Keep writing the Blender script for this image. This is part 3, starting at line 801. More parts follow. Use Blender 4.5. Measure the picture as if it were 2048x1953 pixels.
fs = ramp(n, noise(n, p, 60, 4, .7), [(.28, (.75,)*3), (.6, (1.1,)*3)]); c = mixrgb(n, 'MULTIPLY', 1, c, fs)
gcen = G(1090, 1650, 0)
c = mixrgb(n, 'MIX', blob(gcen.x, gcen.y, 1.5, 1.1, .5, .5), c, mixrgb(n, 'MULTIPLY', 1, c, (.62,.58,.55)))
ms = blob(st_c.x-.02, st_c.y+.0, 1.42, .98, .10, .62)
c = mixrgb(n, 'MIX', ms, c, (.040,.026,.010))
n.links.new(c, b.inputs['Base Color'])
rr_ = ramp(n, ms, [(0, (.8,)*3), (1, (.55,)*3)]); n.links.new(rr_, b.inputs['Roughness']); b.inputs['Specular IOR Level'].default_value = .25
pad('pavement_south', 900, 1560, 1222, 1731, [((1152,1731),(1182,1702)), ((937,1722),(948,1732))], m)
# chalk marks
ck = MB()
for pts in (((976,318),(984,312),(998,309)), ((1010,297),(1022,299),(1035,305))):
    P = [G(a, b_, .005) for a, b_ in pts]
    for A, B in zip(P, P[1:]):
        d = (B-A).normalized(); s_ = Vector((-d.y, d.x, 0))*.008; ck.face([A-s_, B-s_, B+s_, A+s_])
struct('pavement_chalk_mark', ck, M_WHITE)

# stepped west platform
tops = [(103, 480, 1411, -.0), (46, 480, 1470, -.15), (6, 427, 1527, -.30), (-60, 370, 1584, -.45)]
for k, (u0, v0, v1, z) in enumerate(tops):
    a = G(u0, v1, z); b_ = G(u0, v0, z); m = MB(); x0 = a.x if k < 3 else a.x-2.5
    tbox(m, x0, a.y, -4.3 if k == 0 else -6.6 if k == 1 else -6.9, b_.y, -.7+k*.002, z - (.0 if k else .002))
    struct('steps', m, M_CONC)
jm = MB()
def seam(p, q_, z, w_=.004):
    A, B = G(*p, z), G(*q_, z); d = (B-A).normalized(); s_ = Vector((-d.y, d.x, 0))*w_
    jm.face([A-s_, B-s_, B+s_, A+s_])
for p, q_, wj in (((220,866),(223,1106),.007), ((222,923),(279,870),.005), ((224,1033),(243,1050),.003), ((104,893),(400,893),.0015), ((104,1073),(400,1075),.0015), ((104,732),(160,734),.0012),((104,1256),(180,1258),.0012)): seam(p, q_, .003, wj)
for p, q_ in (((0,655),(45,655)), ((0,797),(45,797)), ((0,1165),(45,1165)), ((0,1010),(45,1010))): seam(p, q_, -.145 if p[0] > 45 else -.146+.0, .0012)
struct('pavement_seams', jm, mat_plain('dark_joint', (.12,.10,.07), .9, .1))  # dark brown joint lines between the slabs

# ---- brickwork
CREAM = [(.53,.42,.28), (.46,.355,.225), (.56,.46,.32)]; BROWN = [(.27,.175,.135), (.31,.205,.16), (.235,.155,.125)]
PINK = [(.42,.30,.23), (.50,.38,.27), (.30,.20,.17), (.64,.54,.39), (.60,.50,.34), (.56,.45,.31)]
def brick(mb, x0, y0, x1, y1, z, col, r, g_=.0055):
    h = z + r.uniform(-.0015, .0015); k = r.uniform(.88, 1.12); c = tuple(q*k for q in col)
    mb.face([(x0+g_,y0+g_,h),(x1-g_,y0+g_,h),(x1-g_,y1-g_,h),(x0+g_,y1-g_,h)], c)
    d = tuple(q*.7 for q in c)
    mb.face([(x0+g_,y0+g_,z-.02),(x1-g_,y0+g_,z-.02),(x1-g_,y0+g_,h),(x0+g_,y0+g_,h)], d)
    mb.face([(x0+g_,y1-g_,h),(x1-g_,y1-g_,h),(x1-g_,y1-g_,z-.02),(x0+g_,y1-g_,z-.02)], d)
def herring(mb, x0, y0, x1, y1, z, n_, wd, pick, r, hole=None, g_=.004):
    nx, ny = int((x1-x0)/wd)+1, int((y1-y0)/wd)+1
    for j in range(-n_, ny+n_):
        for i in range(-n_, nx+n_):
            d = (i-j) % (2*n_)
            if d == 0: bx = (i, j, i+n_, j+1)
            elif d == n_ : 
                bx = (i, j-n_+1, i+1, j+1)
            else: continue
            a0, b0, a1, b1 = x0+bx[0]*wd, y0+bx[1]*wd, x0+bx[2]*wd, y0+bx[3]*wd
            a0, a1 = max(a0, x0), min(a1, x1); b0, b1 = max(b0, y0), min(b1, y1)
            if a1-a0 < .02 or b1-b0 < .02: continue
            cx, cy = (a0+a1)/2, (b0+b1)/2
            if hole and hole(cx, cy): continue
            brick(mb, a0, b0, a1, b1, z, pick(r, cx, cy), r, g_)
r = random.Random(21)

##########

> EXERCISE AIM
Reproduce the material in full, with no word added or dropped.

> THE RESPONSE
Keep writing the Blender script for this image. This is part 3, starting at line 801. More parts follow. Use Blender 4.5. Measure the picture as if it were 2048x1953 pixels.
fs = ramp(n, noise(n, p, 60, 4, .7), [(.28, (.75,)*3), (.6, (1.1,)*3)]); c = mixrgb(n, 'MULTIPLY', 1, c, fs)
gcen = G(1090, 1650, 0)
c = mixrgb(n, 'MIX', blob(gcen.x, gcen.y, 1.5, 1.1, .5, .5), c, mixrgb(n, 'MULTIPLY', 1, c, (.62,.58,.55)))
ms = blob(st_c.x-.02, st_c.y+.0, 1.42, .98, .10, .62)
c = mixrgb(n, 'MIX', ms, c, (.040,.026,.010))
n.links.new(c, b.inputs['Base Color'])
rr_ = ramp(n, ms, [(0, (.8,)*3), (1, (.55,)*3)]); n.links.new(rr_, b.inputs['Roughness']); b.inputs['Specular IOR Level'].default_value = .25
pad('pavement_south', 900, 1560, 1222, 1731, [((1152,1731),(1182,1702)), ((937,1722),(948,1732))], m)
# chalk marks
ck = MB()
for pts in (((976,318),(984,312),(998,309)), ((1010,297),(1022,299),(1035,305))):
    P = [G(a, b_, .005) for a, b_ in pts]
    for A, B in zip(P, P[1:]):
        d = (B-A).normalized(); s_ = Vector((-d.y, d.x, 0))*.008; ck.face([A-s_, B-s_, B+s_, A+s_])
struct('pavement_chalk_mark', ck, M_WHITE)

# stepped west platform
tops = [(103, 480, 1411, -.0), (46, 480, 1470, -.15), (6, 427, 1527, -.30), (-60, 370, 1584, -.45)]
for k, (u0, v0, v1, z) in enumerate(tops):
    a = G(u0, v1, z); b_ = G(u0, v0, z); m = MB(); x0 = a.x if k < 3 else a.x-2.5
    tbox(m, x0, a.y, -4.3 if k == 0 else -6.6 if k == 1 else -6.9, b_.y, -.7+k*.002, z - (.0 if k else .002))
    struct('steps', m, M_CONC)
jm = MB()
def seam(p, q_, z, w_=.004):
    A, B = G(*p, z), G(*q_, z); d = (B-A).normalized(); s_ = Vector((-d.y, d.x, 0))*w_
    jm.face([A-s_, B-s_, B+s_, A+s_])
for p, q_, wj in (((220,866),(223,1106),.007), ((222,923),(279,870),.005), ((224,1033),(243,1050),.003), ((104,893),(400,893),.0015), ((104,1073),(400,1075),.0015), ((104,732),(160,734),.0012),((104,1256),(180,1258),.0012)): seam(p, q_, .003, wj)
for p, q_ in (((0,655),(45,655)), ((0,797),(45,797)), ((0,1165),(45,1165)), ((0,1010),(45,1010))): seam(p, q_, -.145 if p[0] > 45 else -.146+.0, .0012)
struct('pavement_seams', jm, mat_plain('dark_joint', (.12,.10,.07), .9, .1))  # dark brown joint lines between the slabs

# ---- brickwork
CREAM = [(.53,.42,.28), (.46,.355,.225), (.56,.46,.32)]; BROWN = [(.27,.175,.135), (.31,.205,.16), (.235,.155,.125)]
PINK = [(.42,.30,.23), (.50,.38,.27), (.30,.20,.17), (.64,.54,.39), (.60,.50,.34), (.56,.45,.31)]
def brick(mb, x0, y0, x1, y1, z, col, r, g_=.0055):
    h = z + r.uniform(-.0015, .0015); k = r.uniform(.88, 1.12); c = tuple(q*k for q in col)
    mb.face([(x0+g_,y0+g_,h),(x1-g_,y0+g_,h),(x1-g_,y1-g_,h),(x0+g_,y1-g_,h)], c)
    d = tuple(q*.7 for q in c)
    mb.face([(x0+g_,y0+g_,z-.02),(x1-g_,y0+g_,z-.02),(x1-g_,y0+g_,h),(x0+g_,y0+g_,h)], d)
    mb.face([(x0+g_,y1-g_,h),(x1-g_,y1-g_,h),(x1-g_,y1-g_,z-.02),(x0+g_,y1-g_,z-.02)], d)
def herring(mb, x0, y0, x1, y1, z, n_, wd, pick, r, hole=None, g_=.004):
    nx, ny = int((x1-x0)/wd)+1, int((y1-y0)/wd)+1
    for j in range(-n_, ny+n_):
        for i in range(-n_, nx+n_):
            d = (i-j) % (2*n_)
            if d == 0: bx = (i, j, i+n_, j+1)
            elif d == n_ : 
                bx = (i, j-n_+1, i+1, j+1)
            else: continue
            a0, b0, a1, b1 = x0+bx[0]*wd, y0+bx[1]*wd, x0+bx[2]*wd, y0+bx[3]*wd
            a0, a1 = max(a0, x0), min(a1, x1); b0, b1 = max(b0, y0), min(b1, y1)
            if a1-a0 < .02 or b1-b0 < .02: continue
            cx, cy = (a0+a1)/2, (b0+b1)/2
            if hole and hole(cx, cy): continue
            brick(mb, a0, b0, a1, b1, z, pick(r, cx, cy), r, g_)
r = random.Random(21)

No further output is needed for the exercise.